Fitch: New crisis increases pressure on Europe, Cyprus among the most resilient countries
The new energy crisis caused by the conflict surrounding Iran is increasing pressure on the economies of Western European countries. According to an analysis by the Fitch ratings agency, rising energy prices, accelerating inflation, and slowing economic growth pose serious risks to the financial stability of several European states.
According to the agency's assessment, Belgium, France, and the United Kingdom remain the most vulnerable, with limited financial safety margins. Fitch notes that many countries have already approached the new crisis with high levels of deficit and debt burden, and deteriorating financing conditions only increase pressure on budgets.
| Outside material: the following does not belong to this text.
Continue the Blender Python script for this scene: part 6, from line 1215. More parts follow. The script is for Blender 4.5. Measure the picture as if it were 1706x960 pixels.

At the same time, states that have adhered to stricter fiscal discipline in recent years have more room to support their economies. These include Cyprus, Greece, Ireland, the Netherlands, Portugal, and most Scandinavian countries. However, analysts emphasize that even these states will have to act cautiously to avoid a new increase in national debt.
Situation in Cyprus
Cyprus has emerged among the EU countries with the most stable financial positions in the face of the new energy crisis. Fitch believes that the consistent fiscal policy of recent years gives the republic a certain safety margin to support the population and businesses in case of further deterioration of the situation.
Nevertheless, experts warn that Cyprus remains sensitive to external energy and geopolitical shocks due to the economy's dependence on tourism, transport, and energy imports. Authorities are likely to strive to maintain a balance between support measures and control over the budget deficit.